What is a burndown chart?
A burndown chart is a line graph that shows remaining work on the vertical axis and time on the horizontal axis. An ideal-progress line runs diagonally from the total scope at day one to zero at the deadline. The actual-progress line tracks how much work the team has completed so far. When the actual line sits above the ideal line, the team is behind schedule; when it sits below, the team is ahead.
Burndown charts are most commonly used in Scrum sprints, where the scope is fixed at the start of an iteration and the team works to burn through it. They can also be applied to release-level planning, milestone countdowns, or any time-boxed body of work.
When to use a burndown chart
Burndown charts shine when scope is locked. If a sprint backlog contains 40 story points and no new items will be added, the chart gives an immediate visual answer to whether the team will finish on time. Daily standups often reference it to spot trouble early: a flat line for two consecutive days signals a blocker that needs escalation.
They are less useful in continuous-flow environments where new work arrives constantly.

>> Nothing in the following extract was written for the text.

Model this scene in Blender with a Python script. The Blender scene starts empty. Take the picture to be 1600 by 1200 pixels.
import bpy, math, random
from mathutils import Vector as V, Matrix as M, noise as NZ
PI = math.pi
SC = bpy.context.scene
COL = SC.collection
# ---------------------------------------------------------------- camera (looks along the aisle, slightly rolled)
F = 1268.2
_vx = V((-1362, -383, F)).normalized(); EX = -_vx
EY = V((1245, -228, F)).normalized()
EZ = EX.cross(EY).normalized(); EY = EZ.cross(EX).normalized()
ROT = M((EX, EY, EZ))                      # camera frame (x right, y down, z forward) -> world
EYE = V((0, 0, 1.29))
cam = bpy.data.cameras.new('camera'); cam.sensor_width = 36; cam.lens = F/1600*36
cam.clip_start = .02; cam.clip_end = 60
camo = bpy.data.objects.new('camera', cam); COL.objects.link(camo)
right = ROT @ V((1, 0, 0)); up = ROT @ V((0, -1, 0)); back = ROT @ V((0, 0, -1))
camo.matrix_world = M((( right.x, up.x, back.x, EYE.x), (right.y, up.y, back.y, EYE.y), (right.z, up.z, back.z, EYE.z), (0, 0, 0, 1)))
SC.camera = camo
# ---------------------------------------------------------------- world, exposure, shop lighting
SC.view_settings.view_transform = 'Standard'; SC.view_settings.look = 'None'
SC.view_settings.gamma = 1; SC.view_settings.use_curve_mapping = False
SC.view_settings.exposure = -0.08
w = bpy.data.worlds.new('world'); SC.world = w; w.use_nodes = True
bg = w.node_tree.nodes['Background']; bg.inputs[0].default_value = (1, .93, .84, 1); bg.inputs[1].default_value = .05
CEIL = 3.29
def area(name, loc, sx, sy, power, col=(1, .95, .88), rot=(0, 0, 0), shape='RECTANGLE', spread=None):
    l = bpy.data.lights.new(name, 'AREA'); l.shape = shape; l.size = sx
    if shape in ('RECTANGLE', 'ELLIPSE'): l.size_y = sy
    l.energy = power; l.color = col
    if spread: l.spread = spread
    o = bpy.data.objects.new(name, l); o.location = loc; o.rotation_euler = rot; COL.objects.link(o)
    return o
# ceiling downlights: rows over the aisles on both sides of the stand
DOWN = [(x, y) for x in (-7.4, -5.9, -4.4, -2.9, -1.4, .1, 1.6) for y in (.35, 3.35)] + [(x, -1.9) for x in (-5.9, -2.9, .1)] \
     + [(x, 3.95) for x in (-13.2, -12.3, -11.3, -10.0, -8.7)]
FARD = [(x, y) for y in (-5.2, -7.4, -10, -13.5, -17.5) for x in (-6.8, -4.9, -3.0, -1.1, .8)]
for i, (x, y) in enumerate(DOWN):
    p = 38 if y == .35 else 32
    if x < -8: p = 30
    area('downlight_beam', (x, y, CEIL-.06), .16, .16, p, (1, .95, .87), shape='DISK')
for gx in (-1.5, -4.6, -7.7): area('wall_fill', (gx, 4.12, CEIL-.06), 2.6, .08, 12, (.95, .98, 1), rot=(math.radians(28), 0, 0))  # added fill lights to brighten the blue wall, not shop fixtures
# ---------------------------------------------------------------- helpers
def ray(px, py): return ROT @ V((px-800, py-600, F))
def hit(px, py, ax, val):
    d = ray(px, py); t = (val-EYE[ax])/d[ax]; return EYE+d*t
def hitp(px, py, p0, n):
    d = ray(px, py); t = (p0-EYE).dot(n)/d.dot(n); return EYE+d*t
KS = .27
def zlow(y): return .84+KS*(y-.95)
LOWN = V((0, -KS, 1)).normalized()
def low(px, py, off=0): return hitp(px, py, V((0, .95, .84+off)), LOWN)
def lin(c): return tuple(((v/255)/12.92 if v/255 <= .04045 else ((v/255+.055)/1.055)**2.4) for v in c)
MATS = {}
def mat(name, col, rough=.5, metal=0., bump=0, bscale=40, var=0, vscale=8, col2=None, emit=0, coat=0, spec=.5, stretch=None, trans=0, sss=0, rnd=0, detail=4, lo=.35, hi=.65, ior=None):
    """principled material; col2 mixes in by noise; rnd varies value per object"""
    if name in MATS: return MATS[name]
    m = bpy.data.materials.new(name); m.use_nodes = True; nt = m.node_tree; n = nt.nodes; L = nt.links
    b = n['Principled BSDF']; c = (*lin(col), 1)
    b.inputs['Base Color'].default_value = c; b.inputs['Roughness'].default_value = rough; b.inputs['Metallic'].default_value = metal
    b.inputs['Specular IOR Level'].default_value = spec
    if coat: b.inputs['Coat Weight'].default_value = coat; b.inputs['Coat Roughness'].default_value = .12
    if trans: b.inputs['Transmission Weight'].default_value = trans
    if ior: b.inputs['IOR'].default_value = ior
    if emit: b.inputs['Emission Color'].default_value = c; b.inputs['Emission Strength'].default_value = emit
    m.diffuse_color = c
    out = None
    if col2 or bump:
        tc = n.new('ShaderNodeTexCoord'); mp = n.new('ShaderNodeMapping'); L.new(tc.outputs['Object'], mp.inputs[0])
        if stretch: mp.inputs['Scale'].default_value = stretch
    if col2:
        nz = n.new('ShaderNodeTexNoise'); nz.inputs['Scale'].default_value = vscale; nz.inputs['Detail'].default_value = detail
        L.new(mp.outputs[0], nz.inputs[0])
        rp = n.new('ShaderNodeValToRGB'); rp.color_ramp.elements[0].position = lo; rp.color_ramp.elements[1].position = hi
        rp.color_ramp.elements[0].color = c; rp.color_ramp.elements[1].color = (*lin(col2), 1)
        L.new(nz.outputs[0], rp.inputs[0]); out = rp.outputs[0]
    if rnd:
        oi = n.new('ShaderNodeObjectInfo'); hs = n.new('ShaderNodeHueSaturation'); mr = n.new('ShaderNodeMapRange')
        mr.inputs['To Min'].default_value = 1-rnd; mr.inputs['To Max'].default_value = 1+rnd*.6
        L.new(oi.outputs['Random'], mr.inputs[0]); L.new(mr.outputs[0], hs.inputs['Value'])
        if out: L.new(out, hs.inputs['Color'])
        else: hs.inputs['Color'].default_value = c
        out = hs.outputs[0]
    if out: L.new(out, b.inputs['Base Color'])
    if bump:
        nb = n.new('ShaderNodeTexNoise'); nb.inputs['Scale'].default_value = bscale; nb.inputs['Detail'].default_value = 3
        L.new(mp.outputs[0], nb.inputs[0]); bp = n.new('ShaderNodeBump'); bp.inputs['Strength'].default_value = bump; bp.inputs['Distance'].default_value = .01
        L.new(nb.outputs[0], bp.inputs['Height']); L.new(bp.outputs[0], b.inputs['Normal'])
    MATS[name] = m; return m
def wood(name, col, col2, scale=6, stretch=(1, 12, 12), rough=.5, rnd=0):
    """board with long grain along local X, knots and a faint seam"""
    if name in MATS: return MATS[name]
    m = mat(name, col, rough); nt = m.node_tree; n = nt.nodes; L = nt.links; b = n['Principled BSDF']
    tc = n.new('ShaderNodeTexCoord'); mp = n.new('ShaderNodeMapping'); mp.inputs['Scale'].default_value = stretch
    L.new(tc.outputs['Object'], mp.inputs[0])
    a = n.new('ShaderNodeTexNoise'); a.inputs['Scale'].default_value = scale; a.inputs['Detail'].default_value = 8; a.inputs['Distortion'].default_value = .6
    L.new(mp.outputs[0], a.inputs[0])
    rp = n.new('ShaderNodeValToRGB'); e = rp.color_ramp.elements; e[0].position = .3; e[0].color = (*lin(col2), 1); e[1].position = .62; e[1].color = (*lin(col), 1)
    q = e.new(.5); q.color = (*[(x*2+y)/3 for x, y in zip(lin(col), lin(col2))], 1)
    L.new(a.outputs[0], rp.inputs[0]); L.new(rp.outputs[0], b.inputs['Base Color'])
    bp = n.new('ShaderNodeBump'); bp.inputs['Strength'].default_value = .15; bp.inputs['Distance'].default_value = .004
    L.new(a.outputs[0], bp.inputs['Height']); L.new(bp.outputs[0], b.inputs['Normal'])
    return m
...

In kanban workflows, a throughput trend or cumulative flow diagram is usually more informative because scope is not fixed. If your team adds and removes items from the current cycle, the burndown line will jump erratically and lose its predictive value.
For release planning across multiple sprints, teams sometimes use a "burn-up" chart instead. A burn-up plots completed work going upward and total scope as a separate line, making scope creep visible. The underlying idea is the same: compare actual progress against a target, then adjust.
How Flux relates to burndown charts
Flux does not generate burndown charts natively. It is built around kanban principles where work flows continuously rather than being time-boxed into sprints. However, Flux's event-sourced activity log captures every card state change with timestamps, which means you can export completion data and plot your own burndown or burn-up in a spreadsheet or analytics tool.
For teams that prefer flow-based metrics, Flux's board columns and done-column tracking give you the raw inputs for throughput analysis, which serves the same forecasting purpose as a burndown without requiring fixed iterations.